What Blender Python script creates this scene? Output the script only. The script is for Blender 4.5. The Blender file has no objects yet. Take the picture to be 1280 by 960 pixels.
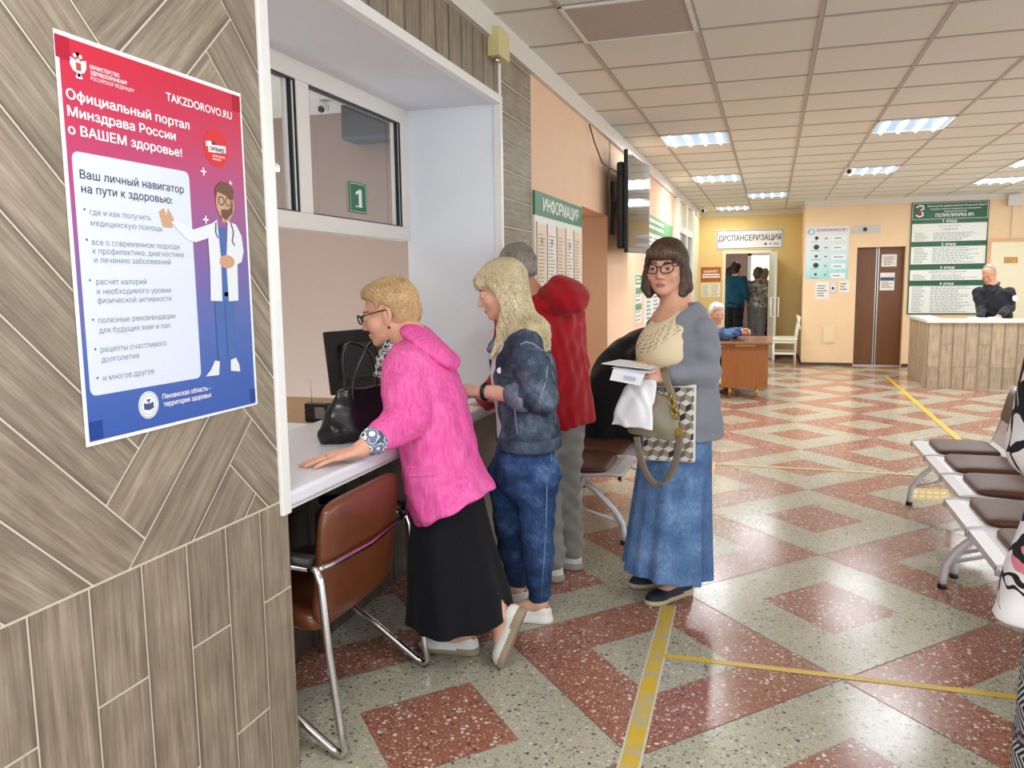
import bpy, bmesh, math, random
import numpy as np
from mathutils import Vector, Matrix

# ------------------------------------------------------------------ camera, world, lights, exposure
SC = bpy.context.scene
COL = SC.collection
CAMH, FPX = 1.45, 1009.2
PITCH, ROLL, YAW = [math.radians(a) for a in (7.0976, -0.76089, 17.80575)]
_fw = np.array([-math.sin(YAW) * math.cos(PITCH), math.cos(YAW) * math.cos(PITCH), -math.sin(PITCH)])
_r0 = np.array([math.cos(YAW), math.sin(YAW), 0.0])
_u0 = np.cross(_r0, _fw)
RIGHT = _r0 * math.cos(ROLL) + _u0 * math.sin(ROLL)
UP = -_r0 * math.sin(ROLL) + _u0 * math.cos(ROLL)
cam_data = bpy.data.cameras.new('camera')
cam = bpy.data.objects.new('camera', cam_data)
COL.objects.link(cam)
cam_data.sensor_width = 36.0
cam_data.lens = FPX / 1280 * 36.0
cam_data.clip_start, cam_data.clip_end = 0.05, 100
cam.matrix_world = Matrix(((RIGHT[0], UP[0], -_fw[0], 0), (RIGHT[1], UP[1], -_fw[1], 0), (RIGHT[2], UP[2], -_fw[2], CAMH), (0, 0, 0, 1)))
SC.camera = cam
SC.view_settings.view_transform = 'Standard'
SC.view_settings.look = 'None'
SC.view_settings.exposure = 0.45
SC.view_settings.gamma = 1.0
SC.view_settings.use_curve_mapping = False
SC.cycles.use_denoising = True
SC.cycles.max_bounces = 7
SC.cycles.diffuse_bounces = 4
SC.cycles.glossy_bounces = 4
SC.cycles.transparent_max_bounces = 8
SC.cycles.caustics_reflective = False
SC.cycles.caustics_refractive = False
SC.cycles.sample_clamp_indirect = 6.0

world = bpy.data.worlds.new('daylight')
SC.world = world
world.use_nodes = True
WORLD_STRENGTH = 2.0
_bg = world.node_tree.nodes['Background']
_bg.inputs['Color'].default_value = (0.88, 0.945, 1.0, 1)
_bg.inputs['Strength'].default_value = WORLD_STRENGTH


def area_light(name, loc, rot, sx, sy, power, col=(1, 1, 1)):
    d = bpy.data.lights.new(name, 'AREA')
    d.shape = 'RECTANGLE'
    d.size, d.size_y, d.energy, d.color = sx, sy, power, col
    o = bpy.data.objects.new(name, d)
    COL.objects.link(o)
    o.location, o.rotation_euler = loc, rot
    return o


CEIL = 2.75
WX = -1.338            # face of the left wall
# the corridor's fluorescent panels (their visible tubes are built further down)
for _x, _y in ((-0.7, 7.8), (1.1, 7.8), (-0.7, 10.8), (1.1, 10.8), (-0.15, 13.2), (2.85, 12.7), (2.6, 10.9), (2.9, 7.8)):
    area_light('panel_light', (_x, _y, CEIL - 0.06), (0, 0, 0), 0.56, 0.56, 20, (0.96, 0.98, 1.0))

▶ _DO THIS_
Omitting all images, print the listing exactly.

▶ _FULL RESPONSE_
What Blender Python script creates this scene? Output the script only. The script is for Blender 4.5. The Blender file has no objects yet. Take the picture to be 1280 by 960 pixels.
import bpy, bmesh, math, random
import numpy as np
from mathutils import Vector, Matrix

# ------------------------------------------------------------------ camera, world, lights, exposure
SC = bpy.context.scene
COL = SC.collection
CAMH, FPX = 1.45, 1009.2
PITCH, ROLL, YAW = [math.radians(a) for a in (7.0976, -0.76089, 17.80575)]
_fw = np.array([-math.sin(YAW) * math.cos(PITCH), math.cos(YAW) * math.cos(PITCH), -math.sin(PITCH)])
_r0 = np.array([math.cos(YAW), math.sin(YAW), 0.0])
_u0 = np.cross(_r0, _fw)
RIGHT = _r0 * math.cos(ROLL) + _u0 * math.sin(ROLL)
UP = -_r0 * math.sin(ROLL) + _u0 * math.cos(ROLL)
cam_data = bpy.data.cameras.new('camera')
cam = bpy.data.objects.new('camera', cam_data)
COL.objects.link(cam)
cam_data.sensor_width = 36.0
cam_data.lens = FPX / 1280 * 36.0
cam_data.clip_start, cam_data.clip_end = 0.05, 100
cam.matrix_world = Matrix(((RIGHT[0], UP[0], -_fw[0], 0), (RIGHT[1], UP[1], -_fw[1], 0), (RIGHT[2], UP[2], -_fw[2], CAMH), (0, 0, 0, 1)))
SC.camera = cam
SC.view_settings.view_transform = 'Standard'
SC.view_settings.look = 'None'
SC.view_settings.exposure = 0.45
SC.view_settings.gamma = 1.0
SC.view_settings.use_curve_mapping = False
SC.cycles.use_denoising = True
SC.cycles.max_bounces = 7
SC.cycles.diffuse_bounces = 4
SC.cycles.glossy_bounces = 4
SC.cycles.transparent_max_bounces = 8
SC.cycles.caustics_reflective = False
SC.cycles.caustics_refractive = False
SC.cycles.sample_clamp_indirect = 6.0

world = bpy.data.worlds.new('daylight')
SC.world = world
world.use_nodes = True
WORLD_STRENGTH = 2.0
_bg = world.node_tree.nodes['Background']
_bg.inputs['Color'].default_value = (0.88, 0.945, 1.0, 1)
_bg.inputs['Strength'].default_value = WORLD_STRENGTH


def area_light(name, loc, rot, sx, sy, power, col=(1, 1, 1)):
    d = bpy.data.lights.new(name, 'AREA')
    d.shape = 'RECTANGLE'
    d.size, d.size_y, d.energy, d.color = sx, sy, power, col
    o = bpy.data.objects.new(name, d)
    COL.objects.link(o)
    o.location, o.rotation_euler = loc, rot
    return o


CEIL = 2.75
WX = -1.338            # face of the left wall
# the corridor's fluorescent panels (their visible tubes are built further down)
for _x, _y in ((-0.7, 7.8), (1.1, 7.8), (-0.7, 10.8), (1.1, 10.8), (-0.15, 13.2), (2.85, 12.7), (2.6, 10.9), (2.9, 7.8)):
    area_light('panel_light', (_x, _y, CEIL - 0.06), (0, 0, 0), 0.56, 0.56, 20, (0.96, 0.98, 1.0))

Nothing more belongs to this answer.